**Requirements**. Include in the output only the lines from the opening of the records through the line containing "SC.camera = camo", each printed exactly; pictures are omitted.

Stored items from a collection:
++++++++++

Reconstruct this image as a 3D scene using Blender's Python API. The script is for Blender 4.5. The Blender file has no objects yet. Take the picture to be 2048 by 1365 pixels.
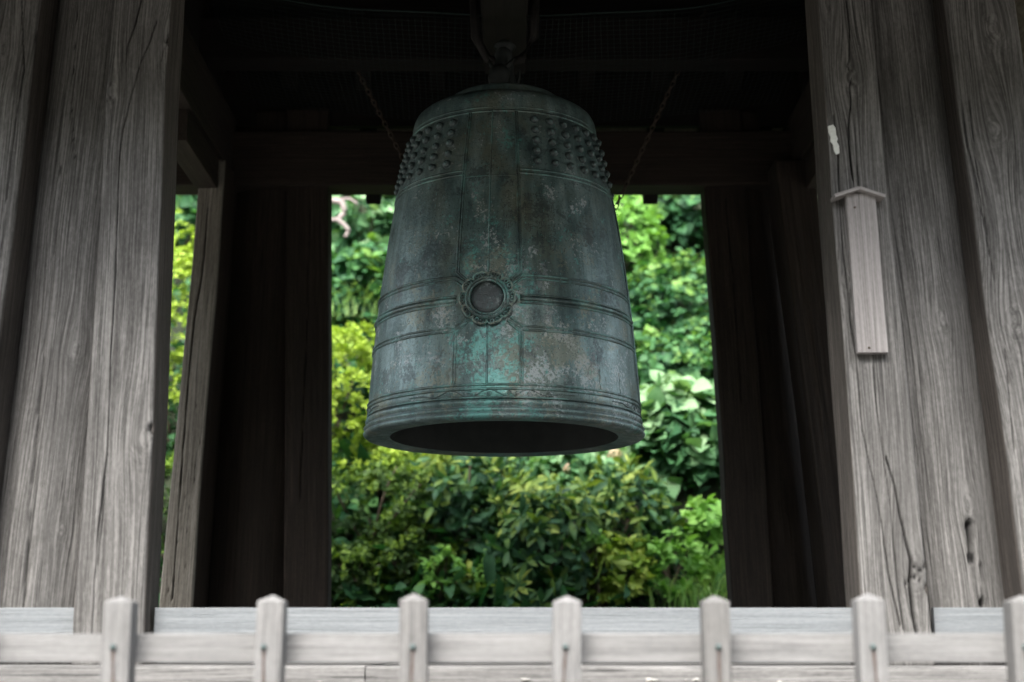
import bpy, math, random
import numpy as np
from mathutils import Vector, Matrix

# ------------------------------------------------------------------ camera, sky, sun, exposure
SC = bpy.context.scene
COL = SC.collection
CZ, PITCH, FPX = 1.55, math.radians(12.0), 2844.4
cam = bpy.data.cameras.new('camera'); camo = bpy.data.objects.new('camera', cam); COL.objects.link(camo)
cam.lens = 50.0; cam.sensor_width = 36.0; cam.clip_start = 0.05; cam.clip_end = 400
camo.location = (0, 0, CZ); camo.rotation_euler = (math.radians(90) + PITCH, 0, 0)
cam.dof.use_dof = True; cam.dof.focus_distance = 5.92; cam.dof.aperture_fstop = 1.4; cam.dof.aperture_blades = 9
SC.camera = camo

SUN_EL, SUN_AZ = math.radians(52), math.radians(200)      # azimuth clockwise from +Y: behind the camera, to the left
w = bpy.data.worlds.new('World'); SC.world = w; w.use_nodes = True
wn, wl = w.node_tree.nodes, w.node_tree.links
bg = wn['Background']; sky = wn.new('ShaderNodeTexSky'); sky.sky_type = 'NISHITA'; sky.sun_disc = False
sky.sun_elevation = SUN_EL; sky.sun_rotation = SUN_AZ; sky.air_density = 1.2; sky.dust_density = 4.0; sky.ozone_density = 1.0
hs = wn.new('ShaderNodeHueSaturation'); hs.inputs['Saturation'].default_value = 0.45
wl.new(sky.outputs[0], hs.inputs['Color']); wl.new(hs.outputs[0], bg.inputs[0]); bg.inputs[1].default_value = 0.12
sun = bpy.data.lights.new('sun', 'SUN'); suno = bpy.data.objects.new('sun', sun); COL.objects.link(suno)
sun.energy = 1.5; sun.angle = math.radians(40); sun.color = (1.0, 0.96, 0.9)
sd = Vector((math.sin(SUN_AZ) * math.cos(SUN_EL), math.cos(SUN_AZ) * math.cos(SUN_EL), math.sin(SUN_EL)))
suno.rotation_euler = sd.to_track_quat('Z', 'Y').to_euler()
SC.view_settings.view_transform = 'Standard'; SC.view_settings.look = 'None'
SC.view_settings.gamma = 1.0; SC.view_settings.use_curve_mapping = False
SC.view_settings.exposure = 2.85
SC.cycles.use_denoising = True
SC.cycles.max_bounces = 4; SC.cycles.diffuse_bounces = 2; SC.cycles.transmission_bounces = 4

rng = np.random.default_rng(7); random.seed(7)
_s, _c = math.sin(PITCH), math.cos(PITCH)
def at(u, v, Y):
    """world point at depth Y that was surveyed at photo position (u, v)"""
    a = (u - 1024.0) / FPX; b = (682.5 - v) / FPX; k = Y / (_c - _s * b)
    return np.array([k * a, Y, CZ + k * (_s + _c * b)])

# ------------------------------------------------------------------ numpy noise
def _hash(i, j, k, seed):
    n = (i * 374761393 + j * 668265263 + k * 2147483647 + seed * 1274126177) & 0xFFFFFFFF
    n = ((n ^ (n >> 13)) * 1274126177) & 0xFFFFFFFF
    n = ((n ^ (n >> 16)) * 2246822519) & 0xFFFFFFFF
    return ((n ^ (n >> 15)) & 0xFFFFFF) / float(0xFFFFFF) * 2 - 1
def noise3(P, seed=0):
    P = np.asarray(P, float); I = np.floor(P).astype(np.int64); F = P - I; F = F * F * (3 - 2 * F)
    o = 0
    for dx in (0, 1):
        for dy in (0, 1):
            for dz in (0, 1):
                wgt = (F[..., 0] if dx else 1 - F[..., 0]) * (F[..., 1] if dy else 1 - F[..., 1]) * (F[..., 2] if dz else 1 - F[..., 2])
                o = o + wgt * _hash(I[..., 0] + dx, I[..., 1] + dy, I[..., 2] + dz, seed)
    return o
def fbm(P, seed=0, oct=4):
    o = 0; a = 1.0; P = np.asarray(P, float)
    for k in range(oct):
        o = o + a * noise3(P * (2.03 ** k), seed + k * 17); a *= 0.5
    return o

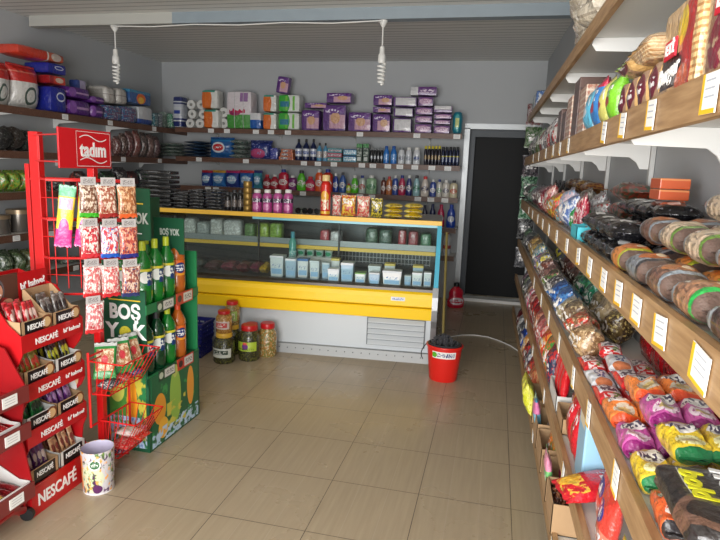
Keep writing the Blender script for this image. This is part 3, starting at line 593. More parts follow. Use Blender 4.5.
for i, (a, b, vt, c, nm) in enumerate([(420.5, 427, 205, (30, 34, 60), 'black'), (428, 435, 204, (26, 40, 90), 'midnight blue'), (436, 444, 204.5, (190, 30, 80), 'hot pink'), (445.5, 455, 204.5, (30, 70, 170), 'royal blue')]):
    x, w, h, zb = bitem(a, b, vt, Z4, None, 6.72)
    bottle('%s detergent bottle on the fourth back shelf, behind the counter corner' % nm, mat('dt%d' % i, c, .3, coat=.3), mat('dtc%d' % i, c, .4), pkg('dtl%d' % i, c, [('ell', .5, .5, .35, .4, (200, 205, 215))]), w*.5, h, (x, 6.74, Z4), shape='waist', flat=.6, neck=.35)
back_shelf(.56, 'lowest back wall shelf seen beside the counter end', [])
bottle('tall white cleaner bottle with red cap on the lowest back shelf', WPL, mat('red_cap', (190, 30, 30), .4), pkg('wcl', (200, 200, 205), [('rect', 0, 1, .2, .6, (170, 60, 60))]), .045, .28, (sx(447, 6.72, .7), 6.74, .56), shape='wide')
# soap jug on the floor by the door
t = bottle('large red detergent jug with black spray top on the floor by the back door', mat('red_soap', (200, 20, 50), .25, coat=.4), BLACK, pkg('jug_label', (205, 30, 60), [('ell', .5, .5, .4, .4, (225, 215, 220)), ('print', .2, .8, .3, .7, (190, 20, 60), 8)]), .10, .285, (-.36, 6.5, 0), rot=R(20), shape='waist', flat=.55, neck=.28, trigger=True, lz=(.1, .45))

# ------------------------------------------------------------ on the counter top
TY = .40; CT = 1.113
def citem(u0, u1, vt, ly=.42, z=1.106):
    p = cl(0, ly, z); d = Vector((math.cos(CA), math.sin(CA), 0)); a = solve(u0, p, d); b = solve(u1, p, d); c = p+d*(a+b)/2
    return c, (b-a), at_y((u0+u1)/2, vt, c.y).z-z
BLKT = pkg('black_wrapped_tray', (16, 16, 18), [('spots', 5, .66, (60, 60, 64)), ('rect', .3, .6, .6, .8, (110, 110, 112))], rough=.2)
for (a, b, n, vt, side) in [(143, 174, 8, 170, 'left'), (176, 190, 5, 191, 'second'), (191.5, 206, 6, 189, 'third'), (208, 223, 6, 189, 'fourth')]:
    c, w, h = citem(a, b, vt, .5)
    for i in range(n):
        P_soft('wrapped_tray', 'black wrapped tray in the %s counter-top stack, %s from the bottom' % (side, ORD[i]), 'tray', BLKT, w*(.95+.05*rnd.random()), .2, h/n-.004, (c.x+rnd.uniform(-.006, .006), c.y+.04, 1.1065+i*h/n), (0, 0, CA+rnd.uniform(-.05, .05)), r=.6, group='black wrapped trays on the counter')
for (a, b, vt, nm) in [(225, 231, 192, 'left'), (232, 237.5, 190, 'middle'), (238, 243, 190, 'right')]:
    c, w, h = citem(a, b, vt); bottle('short black jar with dark lid on the counter, %s of three' % nm, mat('black_jar', (30, 28, 30), .25), DGREY, pkg('bj', (60, 50, 48), [('spots', 8, .55, (160, 150, 140))]), w*.48, h, (c.x, c.y, 1.106), shape='wide', capr=w*.42)
c, w, h = citem(231.5, 243, 181); GOLD = mat('gold_foil', (150, 120, 60), .3, .5)
for i in range(5):
    c, w, h = citem(243.5, 252, 181); tag(link('gold_tin', lat([(w*.47, 0), (w*.5, .004), (w*.5, h/5-.008), (w*.46, h/5-.002)], n=16), GOLD, None, (c.x, c.y, 1.106+i*h/5), (0, 0, 0), True), 'small gold tin in the counter-top stack, %s from the bottom' % ORD[i], 'tin', 'stacked gold tins')
PINKL = pkg('pink_juice_label', (170, 60, 130), [('rect', 0, 1, .62, .9, (50, 30, 60)), ('print', .1, .9, .62, .88, (220, 210, 225), 8), ('ell', .5, .3, .35, .22, (205, 120, 170))])
for i in range(4):
    c, w, h = citem(252.5+10.3*i, 262+10.3*i, 189.5)
    bottle('pink labelled bottle with white cap on the counter, %s from the left' % ORD[i], mat('pink_plastic', (176, 80, 140), .3), PLAS, PINKL, w*.49, h, (c.x, c.y, 1.106), shape='wide', lz=(.06, .68), capr=w*.33, group='pink bottles on the counter')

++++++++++

**Full solution**.
Reconstruct this image as a 3D scene using Blender's Python API. The script is for Blender 4.5. The Blender file has no objects yet. Take the picture to be 2048 by 1365 pixels.
import bpy, math, random
import numpy as np
from mathutils import Vector, Matrix

# ------------------------------------------------------------------ camera, sky, sun, exposure
SC = bpy.context.scene
COL = SC.collection
CZ, PITCH, FPX = 1.55, math.radians(12.0), 2844.4
cam = bpy.data.cameras.new('camera'); camo = bpy.data.objects.new('camera', cam); COL.objects.link(camo)
cam.lens = 50.0; cam.sensor_width = 36.0; cam.clip_start = 0.05; cam.clip_end = 400
camo.location = (0, 0, CZ); camo.rotation_euler = (math.radians(90) + PITCH, 0, 0)
cam.dof.use_dof = True; cam.dof.focus_distance = 5.92; cam.dof.aperture_fstop = 1.4; cam.dof.aperture_blades = 9
SC.camera = camo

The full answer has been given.